Да, пришло время сказать: никогда больше! Это не я отдаляюсь от прежних моих радостей, это они отдаляются от меня: горные дороги уходят у меня из-под ног. Никогда больше, одурманенная усталостью, я не рухну в пахучее сено; никогда больше не скользить мне в одиночестве по утреннему снегу. Никогда никакого мужчины. Теперь мое воображение, подобно моему телу, с этим смирилось. И несмотря на все это, так странно не быть больше плотью; выпадают минуты, когда эта странность своей окончательностью леденит мне кровь. Но гораздо больше, чем эти лишения, меня огорчает то, что я не нахожу больше у себя новых желаний: они увядают, не успев зародиться в том разреженном времени, которое отныне стало моим. Раньше дни скользили неторопливо, я обгоняла их, меня влекли вперед мои замыслы. А теперь чересчур короткие часы несут меня во весь опор к могиле. Я стараюсь не думать: через десять лет, через год. Воспоминания истощаются, мифы теряют свою шелуху, планы умирают в зародыше: я здесь и все остальное на месте. Если этому молчанию суждено длиться, каким оно покажется долгим, мое короткое будущее!

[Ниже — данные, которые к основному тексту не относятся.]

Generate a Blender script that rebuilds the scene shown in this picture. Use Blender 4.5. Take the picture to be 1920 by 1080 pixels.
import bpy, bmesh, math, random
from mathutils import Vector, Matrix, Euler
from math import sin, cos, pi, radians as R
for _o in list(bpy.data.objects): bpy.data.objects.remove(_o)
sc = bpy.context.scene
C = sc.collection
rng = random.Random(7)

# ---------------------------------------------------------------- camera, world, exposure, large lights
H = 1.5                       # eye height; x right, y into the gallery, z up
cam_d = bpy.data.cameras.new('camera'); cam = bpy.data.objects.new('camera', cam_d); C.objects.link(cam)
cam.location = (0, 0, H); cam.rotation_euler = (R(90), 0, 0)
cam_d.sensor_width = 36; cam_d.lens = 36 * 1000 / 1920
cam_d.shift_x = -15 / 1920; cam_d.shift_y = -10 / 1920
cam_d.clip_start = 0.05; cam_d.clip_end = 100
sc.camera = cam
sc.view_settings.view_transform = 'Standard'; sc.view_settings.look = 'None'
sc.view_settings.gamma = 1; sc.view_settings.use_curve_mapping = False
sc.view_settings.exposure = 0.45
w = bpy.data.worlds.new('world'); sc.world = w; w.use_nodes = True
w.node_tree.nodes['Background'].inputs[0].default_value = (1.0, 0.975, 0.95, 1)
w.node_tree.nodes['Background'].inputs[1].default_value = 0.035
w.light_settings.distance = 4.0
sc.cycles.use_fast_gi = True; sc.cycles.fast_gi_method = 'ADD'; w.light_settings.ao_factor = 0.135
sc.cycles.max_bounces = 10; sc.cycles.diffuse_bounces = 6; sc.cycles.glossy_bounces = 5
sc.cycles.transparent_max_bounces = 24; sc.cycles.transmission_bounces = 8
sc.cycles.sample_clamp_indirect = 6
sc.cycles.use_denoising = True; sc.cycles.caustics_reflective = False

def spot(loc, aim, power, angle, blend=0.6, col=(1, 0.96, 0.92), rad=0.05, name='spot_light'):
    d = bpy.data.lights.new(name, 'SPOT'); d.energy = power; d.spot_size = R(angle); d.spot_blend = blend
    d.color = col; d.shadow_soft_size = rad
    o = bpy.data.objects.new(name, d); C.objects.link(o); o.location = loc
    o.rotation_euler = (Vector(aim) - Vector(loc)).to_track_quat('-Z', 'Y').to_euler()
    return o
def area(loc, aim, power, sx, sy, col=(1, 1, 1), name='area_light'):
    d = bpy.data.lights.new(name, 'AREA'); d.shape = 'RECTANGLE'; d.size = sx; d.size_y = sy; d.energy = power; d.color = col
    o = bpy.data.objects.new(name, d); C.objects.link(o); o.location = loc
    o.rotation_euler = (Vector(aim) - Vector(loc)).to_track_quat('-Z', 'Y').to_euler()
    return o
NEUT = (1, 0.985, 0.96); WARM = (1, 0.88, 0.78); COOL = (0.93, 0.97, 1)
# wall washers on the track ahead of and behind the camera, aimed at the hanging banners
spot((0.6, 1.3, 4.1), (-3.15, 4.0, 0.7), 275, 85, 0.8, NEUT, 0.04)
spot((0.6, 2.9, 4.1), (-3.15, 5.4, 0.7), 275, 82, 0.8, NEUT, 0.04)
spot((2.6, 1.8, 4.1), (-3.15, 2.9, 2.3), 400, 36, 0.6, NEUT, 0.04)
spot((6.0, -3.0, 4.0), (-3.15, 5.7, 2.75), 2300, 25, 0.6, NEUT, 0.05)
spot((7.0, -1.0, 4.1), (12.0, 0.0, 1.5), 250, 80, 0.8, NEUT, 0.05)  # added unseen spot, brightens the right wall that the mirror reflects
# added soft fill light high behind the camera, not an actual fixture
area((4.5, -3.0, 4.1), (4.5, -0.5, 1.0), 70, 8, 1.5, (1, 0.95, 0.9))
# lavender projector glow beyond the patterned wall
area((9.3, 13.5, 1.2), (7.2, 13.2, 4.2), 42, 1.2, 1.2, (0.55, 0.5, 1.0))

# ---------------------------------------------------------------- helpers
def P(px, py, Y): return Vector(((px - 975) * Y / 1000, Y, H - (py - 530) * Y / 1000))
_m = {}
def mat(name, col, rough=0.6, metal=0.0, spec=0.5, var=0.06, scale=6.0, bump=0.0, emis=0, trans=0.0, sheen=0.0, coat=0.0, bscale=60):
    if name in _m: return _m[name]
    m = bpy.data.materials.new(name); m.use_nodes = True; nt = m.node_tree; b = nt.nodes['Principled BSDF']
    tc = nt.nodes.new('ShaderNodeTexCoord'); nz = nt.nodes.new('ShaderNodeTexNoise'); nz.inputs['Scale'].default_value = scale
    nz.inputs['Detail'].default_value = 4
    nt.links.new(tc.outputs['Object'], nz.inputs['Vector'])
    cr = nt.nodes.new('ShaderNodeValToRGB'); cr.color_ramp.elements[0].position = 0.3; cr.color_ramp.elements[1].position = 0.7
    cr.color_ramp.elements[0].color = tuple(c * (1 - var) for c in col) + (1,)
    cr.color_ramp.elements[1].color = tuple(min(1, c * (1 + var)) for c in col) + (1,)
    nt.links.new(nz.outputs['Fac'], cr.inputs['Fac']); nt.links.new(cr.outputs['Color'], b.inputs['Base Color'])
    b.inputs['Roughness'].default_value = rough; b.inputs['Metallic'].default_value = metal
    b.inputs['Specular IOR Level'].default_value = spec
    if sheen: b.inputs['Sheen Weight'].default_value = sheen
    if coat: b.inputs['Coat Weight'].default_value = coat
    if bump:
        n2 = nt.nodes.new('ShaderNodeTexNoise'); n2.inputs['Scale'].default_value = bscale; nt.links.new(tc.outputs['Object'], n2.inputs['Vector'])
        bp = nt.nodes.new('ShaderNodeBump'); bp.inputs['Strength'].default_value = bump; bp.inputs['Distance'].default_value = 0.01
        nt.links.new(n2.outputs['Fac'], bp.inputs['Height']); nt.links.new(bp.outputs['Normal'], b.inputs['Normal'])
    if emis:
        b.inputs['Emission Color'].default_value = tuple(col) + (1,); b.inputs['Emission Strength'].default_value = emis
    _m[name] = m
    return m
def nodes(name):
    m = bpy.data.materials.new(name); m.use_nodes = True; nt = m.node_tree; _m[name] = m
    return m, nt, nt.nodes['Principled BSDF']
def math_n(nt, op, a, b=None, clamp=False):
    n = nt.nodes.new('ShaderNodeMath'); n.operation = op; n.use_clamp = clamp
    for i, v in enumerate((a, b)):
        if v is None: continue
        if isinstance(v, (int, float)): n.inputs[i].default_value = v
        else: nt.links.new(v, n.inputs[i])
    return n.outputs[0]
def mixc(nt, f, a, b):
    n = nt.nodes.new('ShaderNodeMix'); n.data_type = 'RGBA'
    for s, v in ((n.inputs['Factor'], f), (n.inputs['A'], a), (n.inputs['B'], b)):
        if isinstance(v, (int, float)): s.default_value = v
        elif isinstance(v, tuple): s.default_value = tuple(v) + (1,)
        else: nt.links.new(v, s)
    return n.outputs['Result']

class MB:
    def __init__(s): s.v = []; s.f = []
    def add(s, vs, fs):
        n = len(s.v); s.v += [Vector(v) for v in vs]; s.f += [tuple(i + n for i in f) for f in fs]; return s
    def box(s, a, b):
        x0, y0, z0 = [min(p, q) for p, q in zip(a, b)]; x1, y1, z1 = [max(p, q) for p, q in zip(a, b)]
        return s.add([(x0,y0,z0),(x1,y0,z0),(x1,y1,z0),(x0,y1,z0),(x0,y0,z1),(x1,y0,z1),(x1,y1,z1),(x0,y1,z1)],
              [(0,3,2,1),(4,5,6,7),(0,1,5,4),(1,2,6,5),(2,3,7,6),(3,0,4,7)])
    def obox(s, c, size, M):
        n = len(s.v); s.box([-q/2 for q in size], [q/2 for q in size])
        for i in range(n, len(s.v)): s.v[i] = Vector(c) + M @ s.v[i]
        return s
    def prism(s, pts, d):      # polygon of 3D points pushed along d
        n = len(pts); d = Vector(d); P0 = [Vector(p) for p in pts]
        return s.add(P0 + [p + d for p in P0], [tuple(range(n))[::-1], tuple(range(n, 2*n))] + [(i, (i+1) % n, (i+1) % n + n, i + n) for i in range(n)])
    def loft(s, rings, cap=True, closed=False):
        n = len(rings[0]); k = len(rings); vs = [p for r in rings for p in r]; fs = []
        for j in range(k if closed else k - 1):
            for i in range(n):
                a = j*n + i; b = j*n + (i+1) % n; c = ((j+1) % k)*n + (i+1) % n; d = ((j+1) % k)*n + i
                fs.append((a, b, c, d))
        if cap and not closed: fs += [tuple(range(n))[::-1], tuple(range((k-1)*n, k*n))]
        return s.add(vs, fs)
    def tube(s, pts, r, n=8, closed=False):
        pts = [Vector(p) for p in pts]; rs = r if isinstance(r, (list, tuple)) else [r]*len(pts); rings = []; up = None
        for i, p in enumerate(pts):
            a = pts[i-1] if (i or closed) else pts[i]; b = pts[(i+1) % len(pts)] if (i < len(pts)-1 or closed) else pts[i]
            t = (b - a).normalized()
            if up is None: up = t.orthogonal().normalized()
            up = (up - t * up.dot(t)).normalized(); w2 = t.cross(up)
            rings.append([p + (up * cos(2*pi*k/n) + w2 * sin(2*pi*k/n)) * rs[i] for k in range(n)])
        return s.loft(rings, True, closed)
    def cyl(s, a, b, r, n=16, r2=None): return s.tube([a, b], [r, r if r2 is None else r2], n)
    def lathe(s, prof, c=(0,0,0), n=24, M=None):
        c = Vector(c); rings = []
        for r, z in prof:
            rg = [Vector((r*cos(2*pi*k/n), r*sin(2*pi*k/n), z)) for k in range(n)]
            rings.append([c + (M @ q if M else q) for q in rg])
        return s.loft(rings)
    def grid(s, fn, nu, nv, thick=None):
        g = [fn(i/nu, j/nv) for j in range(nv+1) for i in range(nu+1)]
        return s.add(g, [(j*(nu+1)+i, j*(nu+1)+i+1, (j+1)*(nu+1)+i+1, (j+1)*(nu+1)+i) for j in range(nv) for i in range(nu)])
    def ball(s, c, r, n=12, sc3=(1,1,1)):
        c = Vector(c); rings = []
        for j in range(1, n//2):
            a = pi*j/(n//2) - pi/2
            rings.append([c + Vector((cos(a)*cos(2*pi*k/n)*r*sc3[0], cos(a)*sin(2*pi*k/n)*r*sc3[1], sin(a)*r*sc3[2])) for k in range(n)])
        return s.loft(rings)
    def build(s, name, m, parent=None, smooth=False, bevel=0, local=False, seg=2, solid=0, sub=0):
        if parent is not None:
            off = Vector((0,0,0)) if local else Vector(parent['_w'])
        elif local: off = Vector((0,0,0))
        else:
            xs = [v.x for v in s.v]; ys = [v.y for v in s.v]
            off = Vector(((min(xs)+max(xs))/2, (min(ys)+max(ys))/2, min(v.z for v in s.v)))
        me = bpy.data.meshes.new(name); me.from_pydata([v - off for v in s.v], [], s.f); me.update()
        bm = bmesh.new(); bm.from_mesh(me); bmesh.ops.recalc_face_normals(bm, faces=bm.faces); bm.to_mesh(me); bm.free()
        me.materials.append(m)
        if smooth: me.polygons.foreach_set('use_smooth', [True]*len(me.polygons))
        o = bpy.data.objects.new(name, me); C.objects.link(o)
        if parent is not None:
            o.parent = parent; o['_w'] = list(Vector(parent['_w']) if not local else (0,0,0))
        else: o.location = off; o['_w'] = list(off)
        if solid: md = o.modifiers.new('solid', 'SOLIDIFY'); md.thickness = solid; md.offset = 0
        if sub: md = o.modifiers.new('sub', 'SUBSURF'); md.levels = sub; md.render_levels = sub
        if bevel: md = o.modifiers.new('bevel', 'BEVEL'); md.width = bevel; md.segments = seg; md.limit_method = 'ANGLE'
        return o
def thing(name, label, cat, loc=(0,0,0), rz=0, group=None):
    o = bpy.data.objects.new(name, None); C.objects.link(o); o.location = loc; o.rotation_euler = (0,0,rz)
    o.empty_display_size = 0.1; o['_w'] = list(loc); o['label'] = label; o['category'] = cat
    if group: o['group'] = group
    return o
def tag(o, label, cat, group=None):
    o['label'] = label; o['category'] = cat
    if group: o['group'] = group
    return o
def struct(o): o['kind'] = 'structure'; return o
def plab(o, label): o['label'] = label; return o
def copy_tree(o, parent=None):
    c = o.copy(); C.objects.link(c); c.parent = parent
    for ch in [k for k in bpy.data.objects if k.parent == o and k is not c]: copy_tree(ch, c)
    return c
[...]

И какие угрозы оно таит! Единственная вещь, совсем новая и в то же время очень важная, какая может со мной случиться, — это несчастье. Либо я увижу Сартра мертвым, либо сама умру раньше него. Как ужасно не быть рядом, чтобы утешить кого-то в горе, которое причинил ему, покинув его; как ужасно, если он покинет вас и будет молчать. Один из этих уделов, если только не выпадет невероятная удача, будет моим. Иногда меня одолевает желание поскорее покончить со всем, чтобы сократить тревожное ожидание.

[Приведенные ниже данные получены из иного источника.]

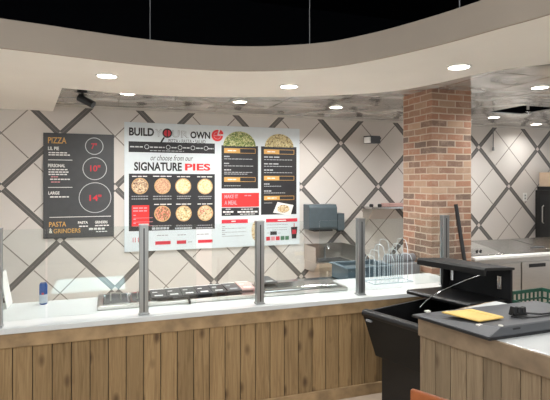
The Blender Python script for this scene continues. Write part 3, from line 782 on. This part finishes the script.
# behind the counter
wt = thing('work_table', 'low steel work table behind the service counter', 'table', (2.35, 4.06, 0))
MB().box(-1.2, .74, 0, .5, .66, .70, .004).build('table_top', M['steel'], wt)
for xx in (-1.15, .63):
    for yy in (.05, .45): MB().tube([(xx, yy, 0), (xx, yy, .66)], .02, 8).build('leg', M['steel'], wt)
bt = thing('bus_tub', 'dark slate blue plastic tub behind the counter left of the wire rack', 'tub', (2.44, 4.34, .70))
m = MB()
for (x0, x1, y0, y1) in ((-.24, .24, -.18, -.168), (-.24, .24, .168, .18), (-.24, -.228, -.17, .17), (.228, .24, -.17, .17)): m.box(x0, x1, y0, y1, 0, .15)
m.box(-.24, .24, -.18, .18, 0, .01); m.build('body', M['teal'], bt)
m = MB(); m.box(-.265, .265, -.205, -.165, .145, .158, .003); m.box(-.265, .265, .165, .205, .145, .158, .003); m.box(-.265, -.225, -.17, .17, .145, .158, .003); m.box(.225, .265, -.17, .17, .145, .158, .003)
m.build('rim', M['teal'], bt)
MB().box(-.2, .2, -.15, .15, .09, .12, .01).build('inner_tray', M['greyplast'], bt)
gb = thing('grey_bin', 'grey bin with a rounded lid behind the wire rack, beside the pillar', 'bin', (2.90, 4.36, .70))
MB().box(-.16, .16, -.15, .15, 0, .15, .01).build('body', M['greyroll'], gb)
m = MB(); m.tube([(-.17, -.02, .19), (.17, -.02, .19)], .045, 14); m.build('rolled_lid', M['greyroll'], gb, smooth=True)

# ------------------------------------------------------------------ black display case
A16 = R(16)
mrot = math.atan2(-math.cos(A16), math.sin(A16))   # local x towards the viewer along the front lip, local y to the back
mc = thing('display_case', 'black open display case with slanted front, shelf and canopy between the two counters', 'display case', (1.68, 2.96, 0), mrot)
mw = .53
th_ = .02
def slab(mb, t0, z0, t1, z1, th=.02, s0=0, s1=mw):
    d = Vector((t1 - t0, z1 - z0)).normalized(); n = Vector((-d.y, d.x)) * th
    mb.extr([(t0, z0), (t1, z1), (t1 + n.x, z1 + n.y), (t0 + n.x, z0 + n.y)], s0, s1)
m = MB(); m.extr([(0, .76), (.125, .45), (.15, .45), (.03, .76)], 0, mw); m.build('front_panel', M['black2'], mc, bevel=.004)
MB().extr([(-.006, .755), (-.012, .775), (-.004, .795), (.025, .80), (.05, .795), (.05, .785), (.03, .755)], -.004, mw + .004).build('front_lip', M['black'], mc, bevel=.004)
MB().box(.03, .075, -.002, .02, .725, .738).build('badge', M['igrey'], mc)
MB().box(0, mw, .19, .99, 0, .452).build('base', M['black'], mc, bevel=.004)
MB().box(.02, mw - .02, .15, .95, .452, .47).build('case_floor', M['blackin'], mc)
for s0 in (0, mw - .02):
    MB().hexa([(s0, .145, .45), (s0, .96, .45), (s0, .96, .785), (s0, .035, .785)], [(s0 + .02, .145, .45), (s0 + .02, .96, .45), (s0 + .02, .96, .785), (s0 + .02, .035, .785)]).build('side_wall', M['black'], mc)
MB().box(0, mw, .96, .985, .45, 1.05).build('back_panel', M['blackin'], mc)
MB().box(0, .02, .88, .96, .785, 1.052).build('side_cheek', M['black'], mc)
MB().extr([(.625, 1.046), (.607, 1.05), (.607, 1.088), (.625, 1.102), (1.0, 1.066), (1.0, 1.048), (.635, 1.08)], -.02, mw + .01).build('canopy', M['black2'], mc, bevel=.004)
MB().extr([(.50, .835), (.495, .855), (.51, .867), (.96, .835), (.96, .82), (.53, .847)], -.03, mw - .03).build('shelf', M['black'], mc, bevel=.003)
for s0 in (.045, mw - .09):
    MB().box(s0, s0 + .03, .935, .962, .90, 1.0, .004).build('bracket', M['chrome'], mc)
P = [(mw - .01, .63, 1.06), (mw - .10, .58, 1.01), (mw - .19, .54, .955), (mw - .27, .49, .90), (mw - .31, .42, .85), (mw - .33, .36, .80)]
MB().tube([tuple(v) for v in crom(P, 5)], .0032, 8).build('cable', M['chrome'], mc, smooth=True)
rod = MB().tube([(3.452, 3.80, .0), (3.381, 4.052, 1.46)], .02, 10).build('black_pole', M['black'], None, smooth=True)
tag(rod, 'black pole leaning against the front of the brick pillar', 'pole')

# ------------------------------------------------------------------ television on the right counter
# local x = long side, local y = short side going away
tv = thing('television', 'dark grey flat television lying face down on the right counter', 'television', (1.822, 1.936, .8805), R(1))
TL, TS = .98, .505
SK = -.195
MB().hexa([(0, 0, 0), (TL, 0, 0), (TL + SK * TS, TS, 0), (SK * TS, TS, 0)], [(0, 0, .012), (TL, 0, .012), (TL + SK * TS, TS, .012), (SK * TS, TS, .012)]).build('screen_bezel', M['tvd'], tv)
def loft(mb, layers):
    prev = None
    for (x0, x1, y0, y1, z, zf) in layers:
        cur = [mb.bm.verts.new(p) for p in ((x0 + SK * y0, y0, z), (x1 + SK * y0, y0, z), (x1 + SK * y1, y1, zf), (x0 + SK * y1, y1, zf))]
        if prev is None: mb.bm.faces.new(cur[::-1])
        else:
            for i in range(4): mb.bm.faces.new((prev[i], prev[(i + 1) % 4], cur[(i + 1) % 4], cur[i]))
        prev = cur
    mb.bm.faces.new(prev); return mb
loft(MB(), [(.004, TL - .004, .004, TS - .004, .012, .012), (.004, TL - .004, .004, TS - .004, .018, .016), (.085, TL - .085, .012, TS - .10, .054, .026), (.095, TL - .095, .022, TS - .11, .058, .028)]).build('back_shell', M['tv'], tv, bevel=.003)
MB().box(.165, .215, .008, .016, .026, .046).build('vent', M['tvd'], tv)
MB().box(.17, .225, .16, .18, .045, .0525).build('port_slot', M['tvd'], tv)
for p in ((.105, .03), (.10, .43), (.8, .05)):
    MB().lathe([(.012, .03), (.012, .064 - .07 * p[1]), (.006, .065 - .07 * p[1])], (p[0], p[1], 0), 14).build('screw_cap', M['tape'], tv, smooth=True)
for p in ((.05, .12), (-.02, .46)):
    MB().box(p[0] - .016, p[0] + .016, p[1] - .012, p[1] + .012, (.030 if p[1] < .2 else .032), (.048 if p[1] < .2 else .042), .003).build('tape_piece', M['tape'], tv)
ev = thing('yellow_envelope', 'yellow padded envelope lying on the back of the television', 'envelope')
EZ = .9355
pts = [(1.804, 2.282), (2.003, 2.271), (2.057, 2.078), (1.875, 2.065)]
MB().prism(pts, EZ, EZ + .009).build('sleeve', M['yellow'], ev, bevel=.003)
V = [Vector(p) for p in pts]
MB().prism([tuple(V[1].lerp(V[0], .03)), tuple(V[1].lerp(V[2], .03)), tuple(V[2].lerp(V[1], .03)), tuple(V[2].lerp(V[3], .22)), tuple(V[1].lerp(V[0], .22))][1:], EZ + .009, EZ + .011).build('flap', M['yellow'], ev)
q = (2.192, 2.113)
bk = thing('black_bracket', 'small black mounting bracket with cable, standing on the back of the television', 'bracket', (q[0], q[1], .9335), R(1))
MB().box(-.045, .045, -.025, .025, 0, .012, .003).build('base', M['black'], bk)
for k, xx in enumerate((-.036, -.002, .03)):
    MB().hexa([(xx - .014, -.02, .012), (xx + .012, -.02, .012), (xx + .012, .02, .012), (xx - .014, .02, .012)], [(xx - .008, -.014, .052 - .006 * k), (xx + .016, -.014, .046), (xx + .016, .014, .046), (xx - .008, .014, .052 - .006 * k)]).build('clamp_block', M['black'], bk, bevel=.004)
MB().tube([(.04, 0, .008), (.12, -.05, .006), (.22, -.055, .006), (.33, .0, .006), (.4, .03, .006)], .005, 8).build('cable', M['tvd'], bk)
MB().tube([(-.04, 0, .008), (-.08, -.03, .006), (-.05, -.07, .006), (.04, -.085, .006), (.16, -.08, .006)], .004, 8).build('cable', M['tvd'], bk)

# green crates behind
def crate(z, label):
    t = thing('green_crate', label, 'crate', (3.42, 3.10, z), R(4), 'stacked green crates')
    w, d, h = .32, .2, .365
    m = MB()
    for zz in (0, .09, .18, .27, h - .03):
        hh = .03 if zz in (0, h - .03) else .014
        m.box(-w, w, -d, -d + .012, zz, zz + hh); m.box(-w, w, d - .012, d, zz, zz + hh); m.box(-w, -w + .012, -d, d, zz, zz + hh); m.box(w - .012, w, -d, d, zz, zz + hh)
    for k in range(13):
        xx = -w + k * (2 * w - .014) / 12
        m.box(xx, xx + .014, -d, -d + .01, 0, h); m.box(xx, xx + .014, d - .01, d, 0, h)
    for k in range(8):
        yy = -d + k * (2 * d - .014) / 7
        m.box(-w, -w + .01, yy, yy + .014, 0, h); m.box(w - .01, w, yy, yy + .014, 0, h)
    m.build('mesh_wall', M['green'], t)
    MB().box(-w + .01, w - .01, -d + .01, d - .01, .0, .012).build('crate_floor', M['green'], t)
    MB().box(-.05, .05, -d - .006, -d + .004, h - .09, h - .03).build('handle_plate', M['green'], t)
crate(0, 'green plastic crate, lower of the stack behind the television')
crate(.366, 'green mesh plastic crate, upper of the stack behind the television')

# ------------------------------------------------------------------ pizza prep table right of the pillar
pt = thing('prep_table', 'stainless refrigerated prep table against the aisle right of the brick pillar', 'prep table', (3.68, 4.12, 0))
PL, PD = 2.6, .80
MB().box(0, PL, .04, PD, .12, .83, .004).build('body', M['steel'], pt)
tag_cb = MB().box(-.01, PL, -.02, .075, .855, .886, .006).build('cutting_board', M['white'], pt)
MB().box(0, PL, .0, PD, .83, .856, .003).build('work_top', M['steel'], pt)
for k in range(4):
    x0 = .02 + k * .645
    d_ = MB().box(x0, x0 + .63, .012, .042, .16, .80, .006).build('door', M['steel'], pt)
    MB().box(x0 + .10, x0 + .34, .006, .02, .735, .775, .003).build('handle', M['tvd'], d_)
for xx in (.1, PL - .1):
    for yy in (.12, PD - .08): MB().tube([(xx, yy, 0), (xx, yy, .12)], .03, 10).build('caster', M['tvd'], pt)
MB().extr([(.08, .857), (.10, .888), (.30, .930), (.56, .962), (.76, .965), (.79, .857)], .02, .5).build('roll_lid', M['lidsteel'], pt, smooth=False, bevel=.01)
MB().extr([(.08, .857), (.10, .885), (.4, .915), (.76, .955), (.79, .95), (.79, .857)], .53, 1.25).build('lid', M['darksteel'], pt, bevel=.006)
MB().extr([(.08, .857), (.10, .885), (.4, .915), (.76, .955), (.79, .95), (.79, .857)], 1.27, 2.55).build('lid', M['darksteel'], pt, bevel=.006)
for xx in (.22, .27): MB().tube([(xx, .22, .905), (xx, .20, .925)], .012, 8).build('lid_knob', M['tvd'], pt)
MB().tube([(1.1, .3, .91), (1.3, .3, .91)], .007, 8).build('lid_handle', M['chrome'], pt)

# black refrigerator, carton on top
rf = thing('black_refrigerator', 'black refrigerator with dark glass door at the right edge behind the prep table', 'refrigerator', (6.97, 6.33, 0), R(-90))
MB().box(0, .75, .02, .72, 0, 1.62, .006).build('cabinet', M['black'], rf)
dr = MB().box(.0, .75, -.02, .02, .08, 1.56, .005).build('door', M['black'], rf)
MB().box(.10, .66, -.024, -.018, .2, 1.48).build('door_glass', M['tvd'], dr)
MB().tube([(.17, -.02, 1.0), (.17, -.05, 1.02), (.17, -.05, 1.28), (.17, -.02, 1.3)], .01, 8).build('handle', M['steel'], dr)
cb = thing('cardboard_box', 'closed tan cardboard box on top of the black refrigerator', 'box', (7.0, 6.30, 1.621), R(-90))
MB().box(0, .6, 0, .4, 0, .24, .004).build('carton', M['card'], cb)
MB().box(.0, .6, .19, .21, .2395, .242).build('tape', M['bread'], cb)

# ------------------------------------------------------------------ wooden chair in front
n_ = Vector((.457, -.889, 0)); crot = math.atan2(n_.y, n_.x)
ch = thing('wooden_chair', 'chestnut wooden chair whose back rises in front of the right counter', 'chair', (1.15, 1.64, 0), crot)
# local x along the back, local y towards the counter
MB().box(.0, .42, -.012, .012, .74, .855, .006).build('top_rail', M['chairwood'], ch)
for k in range(4): MB().box(.06 + k * .088, .096 + k * .088, -.006, .008, .47, .745, .003).build('back_slat', M['chairwood'], ch)
for xx in (.0, .385): MB().box(xx, xx + .035, -.018, .018, 0, .76, .005).build('rear_leg', M['chairwood'], ch)
for xx in (.0, .385): MB().box(xx, xx + .035, .36, .395, 0, .44, .005).build('front_leg', M['chairwood'], ch)
MB().box(-.005, .425, -.0, .41, .44, .47, .01).build('seat', M['chairwood'], ch)
MB().box(.035, .385, .365, .385, .36, .44).build('apron', M['chairwood'], ch)

# ------------------------------------------------------------------ camera
cd = bpy.data.cameras.new('camera'); co = bpy.data.objects.new('camera', cd); COL.objects.link(co)
co.location = (0, 0, 1.68); co.rotation_euler = (R(90), 0, R(-19.2))
cd.sensor_width = 36; cd.lens = 480 / 550 * 36; cd.shift_y = -17 / 550; cd.clip_start = .05
SC.camera = co

# ------------------------------------------------------------------ light
w = bpy.data.worlds.new('world'); SC.world = w; w.use_nodes = True
bg = w.node_tree.nodes['Background']; bg.inputs[0].default_value = (.96, .98, 1.0, 1); bg.inputs[1].default_value = 1.12
def area(name, loc, rot, sx, sy, power, col, spread=180):
    L = bpy.data.lights.new(name, 'AREA'); L.shape = 'RECTANGLE'; L.size = sx; L.size_y = sy; L.energy = power; L.color = col; L.spread = R(spread)
    o = bpy.data.objects.new(name, L); COL.objects.link(o); o.location = loc; o.rotation_euler = rot
    return o
area('added_overhead_fill', (-1.2, .2, 3.9), (0, 0, 0), 1.2, 1.2, 90, (.98, .99, 1))  # this and the next: unseen overhead fill added as ambient light
area('added_overhead_fill', (1.2, -1.2, 3.9), (0, 0, 0), 1.2, 1.2, 90, (.98, .99, 1))
area('added_front_fill', (1.5, -3.9, 2.5), (R(90), 0, 0), 6, 1.6, 130, (.93, .97, 1))  # wide fill panel added behind the viewpoint, not a real window
L = bpy.data.lights.new('sun', 'SUN'); L.energy = 26; L.angle = R(.6); L.color = (.48, .84, 1)
o = bpy.data.objects.new('sun', L); COL.objects.link(o); o.location = (0, -8, 6); o.rotation_euler = (R(45), 0, 0)

SC.view_settings.view_transform = 'Standard'; SC.view_settings.look = 'None'; SC.view_settings.gamma = 1
SC.view_settings.use_curve_mapping = False; SC.view_settings.exposure = 0
SC.cycles.transparent_max_bounces = 24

Между тем я не меньше, чем прежде, ненавижу свое уничтожение. Я с грустью думаю обо всех прочитанных книгах, о местах, где бывала, о полученных знаниях, обо всем, что исчезнет. Столько музыки, столько живописи, столько культуры, столько разных мест, и вдруг — ничего. Это не мед, никто им не насытится. В лучшем случае, если меня прочтут, читатель скажет: сколько она всего повидала! Однако эта уникальная совокупность, мой личный опыт с его порядком и случайностями — Пекинская опера, арены Уэльвы, кандомбле Баии, дюны Эль-Уэда, Вабансийская улица, рассветы Прованса, Тиринф, Кастро, обращавшийся к пятистам тысячам кубинцев, желтое небо над морем облаков, багряный бук, белые ночи Ленинграда, колокола Освобождения, оранжевая луна над Пиреем, встающее над пустыней красное солнце, Торчелло, Рим, все то, о чем я говорила, и то, о чем ничего не сказала, — нигде это не оживет. Если бы только мой опыт обогатил землю, если бы он породил… Что? Холм? Ракету? Но нет. Не будет ничего. Я будто вновь вижу ветки орешника на ветру и слышу обещания, от которых бешено колотилось сердце, когда я созерцала эту золотую жилу у своих ног — целую жизнь, которую предстояло прожить. Они сбылись. Однако, обращая недоверчивый взгляд к той доверчивой девочке, я с изумлением сознаю, до какой степени я была обманута.